Interestingly, Calipari, despite being 65 years old and forced to handle all kinds of NIL-related matters, seems rejuvenated at Arkansas. Likely it helps, in his case, that Arkansas is widely considered to have the largest NIL war chest in the nation. He probably doesn’t have to be quite as budget-conscious when it comes to roster composing as someone like Bennett at a smaller program.
Parrish knows of a college coach who decided “this is not how I want to spend my days — on Zoom calls in the transfer portal, rallying boosters to build collectives, and then taking that collective money and trying to figure out how to buy players in the same league as Duke and North Carolina and Louisville and other big brands that are operating at the tip top of the NIL game.”
Unquestionably, the Arkansas basketball program would be included among those big brands that are making life awful hard for some college coaches these days. If this kind of NIL-induced stress was indeed a reason for Bennett leaving, then Arkansas as part of the pack of blue bloods would have played an indirect hand in that.
Tony Bennett himself indicated he saw the writing on the wall last week:
John Calipari and Recruiting
A handful of elite NBA players have ties to the Dominican Republic, with the most notable being Karl-Anthony Towns.
Towns grew up in New Jersey with an American father and Dominican mother and didn’t make his first visit to the island until age 15, but it immediately made an impression on him. At the age of 16, the future No. 1 NBA Draft pick joined the national team and played under John Calipari in a friendly against a U.S. team featuring the likes of Kevin Durant and LeBron James, with whom Towns would join forces in 2024 to win the Olympic gold medal.

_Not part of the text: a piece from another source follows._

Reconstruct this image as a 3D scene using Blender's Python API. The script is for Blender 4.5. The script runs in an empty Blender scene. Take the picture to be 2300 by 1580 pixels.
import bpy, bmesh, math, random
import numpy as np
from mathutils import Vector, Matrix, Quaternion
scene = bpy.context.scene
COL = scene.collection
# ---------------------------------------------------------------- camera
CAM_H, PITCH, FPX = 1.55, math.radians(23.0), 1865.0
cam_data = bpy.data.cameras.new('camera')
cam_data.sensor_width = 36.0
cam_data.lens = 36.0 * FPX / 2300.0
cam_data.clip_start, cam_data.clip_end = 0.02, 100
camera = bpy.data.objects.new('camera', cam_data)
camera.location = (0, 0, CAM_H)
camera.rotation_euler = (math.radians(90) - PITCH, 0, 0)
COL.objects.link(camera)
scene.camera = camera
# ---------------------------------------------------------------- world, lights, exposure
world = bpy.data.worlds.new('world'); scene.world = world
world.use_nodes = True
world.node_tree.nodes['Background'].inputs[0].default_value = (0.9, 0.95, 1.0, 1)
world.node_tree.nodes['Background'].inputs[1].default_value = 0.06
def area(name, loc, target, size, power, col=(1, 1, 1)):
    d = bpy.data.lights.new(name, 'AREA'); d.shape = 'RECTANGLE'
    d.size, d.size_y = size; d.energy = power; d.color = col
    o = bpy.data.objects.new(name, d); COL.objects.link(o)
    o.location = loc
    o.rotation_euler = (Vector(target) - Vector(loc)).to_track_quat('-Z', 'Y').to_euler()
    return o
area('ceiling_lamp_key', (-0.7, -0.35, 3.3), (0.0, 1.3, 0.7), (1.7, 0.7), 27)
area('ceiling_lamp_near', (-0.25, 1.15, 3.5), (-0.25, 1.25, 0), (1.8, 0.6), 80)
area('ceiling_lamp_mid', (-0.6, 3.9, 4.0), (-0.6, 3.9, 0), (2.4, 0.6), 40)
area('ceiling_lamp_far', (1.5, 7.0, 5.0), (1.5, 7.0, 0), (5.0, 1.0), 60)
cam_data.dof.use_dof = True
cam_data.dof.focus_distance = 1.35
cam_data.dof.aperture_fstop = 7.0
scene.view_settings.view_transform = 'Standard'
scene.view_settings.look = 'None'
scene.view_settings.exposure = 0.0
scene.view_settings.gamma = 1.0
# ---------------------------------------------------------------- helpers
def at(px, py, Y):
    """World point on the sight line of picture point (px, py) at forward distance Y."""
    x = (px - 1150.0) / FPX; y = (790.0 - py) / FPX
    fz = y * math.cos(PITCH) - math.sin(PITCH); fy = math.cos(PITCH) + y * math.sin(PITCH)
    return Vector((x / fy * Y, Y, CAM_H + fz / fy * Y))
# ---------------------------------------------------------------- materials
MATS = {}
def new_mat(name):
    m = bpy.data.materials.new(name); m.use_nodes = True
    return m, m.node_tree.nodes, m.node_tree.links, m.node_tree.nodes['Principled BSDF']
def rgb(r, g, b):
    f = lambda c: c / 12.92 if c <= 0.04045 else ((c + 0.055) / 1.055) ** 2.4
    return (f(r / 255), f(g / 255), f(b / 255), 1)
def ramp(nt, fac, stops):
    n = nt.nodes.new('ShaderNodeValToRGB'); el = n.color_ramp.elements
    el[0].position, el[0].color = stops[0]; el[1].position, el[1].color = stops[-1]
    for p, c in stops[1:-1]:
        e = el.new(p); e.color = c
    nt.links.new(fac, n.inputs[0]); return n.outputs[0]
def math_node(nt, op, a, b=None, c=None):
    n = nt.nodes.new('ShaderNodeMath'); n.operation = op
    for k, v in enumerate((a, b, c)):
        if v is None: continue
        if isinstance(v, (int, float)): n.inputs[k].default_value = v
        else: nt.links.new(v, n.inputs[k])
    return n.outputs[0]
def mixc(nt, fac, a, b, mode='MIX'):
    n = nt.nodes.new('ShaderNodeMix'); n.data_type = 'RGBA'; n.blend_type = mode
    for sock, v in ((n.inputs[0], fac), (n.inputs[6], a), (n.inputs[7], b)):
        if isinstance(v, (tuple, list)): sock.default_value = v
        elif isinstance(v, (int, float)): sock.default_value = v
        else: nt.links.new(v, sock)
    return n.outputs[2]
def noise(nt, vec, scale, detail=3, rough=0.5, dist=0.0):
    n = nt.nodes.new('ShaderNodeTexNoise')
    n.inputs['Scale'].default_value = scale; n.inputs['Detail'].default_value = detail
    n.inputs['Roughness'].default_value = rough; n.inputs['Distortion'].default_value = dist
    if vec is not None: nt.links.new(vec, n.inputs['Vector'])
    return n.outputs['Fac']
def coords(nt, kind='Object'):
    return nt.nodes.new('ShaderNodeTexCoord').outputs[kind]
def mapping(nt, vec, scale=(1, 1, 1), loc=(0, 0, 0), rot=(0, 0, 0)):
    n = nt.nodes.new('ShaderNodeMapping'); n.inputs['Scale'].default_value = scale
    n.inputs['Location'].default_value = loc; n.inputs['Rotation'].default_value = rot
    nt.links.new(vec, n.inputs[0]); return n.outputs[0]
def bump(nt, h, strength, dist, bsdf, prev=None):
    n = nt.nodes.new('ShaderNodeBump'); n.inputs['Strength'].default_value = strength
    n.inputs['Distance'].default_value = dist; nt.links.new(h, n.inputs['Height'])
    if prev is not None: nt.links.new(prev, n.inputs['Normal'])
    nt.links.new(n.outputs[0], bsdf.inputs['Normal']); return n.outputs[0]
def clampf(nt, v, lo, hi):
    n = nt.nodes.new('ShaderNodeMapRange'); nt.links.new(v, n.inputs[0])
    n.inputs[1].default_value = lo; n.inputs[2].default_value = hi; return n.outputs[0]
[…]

The next year, playing for Orlando Antigua and Ron Sanchez, represented the Dominican Republic in the 2013 FIBA AmeriCup. In 2014-15, Towns starred for Kentucky as a freshman, playing for both Calipari and Antigua before going pro.
What was once a fairly hot source of NBA players has dried up some in recent years, but a potential future NBA player with ties to the island nation comes in the form of Tajh Ariza, son of former NBA player Trevor Ariza.
Trevor Ariza has Dominican ancestry, among other nationalities, and once considered playing for its national team. His son, who lives in Los Angeles, is 247Sports’ No. 3 ranked player in the class of 2026 with an offer from every major program you can think of including Arkansas.
Even without the Dominican tie, Calipari would find plenty to discuss with Arizas given his extensive network. But the island connection can only help.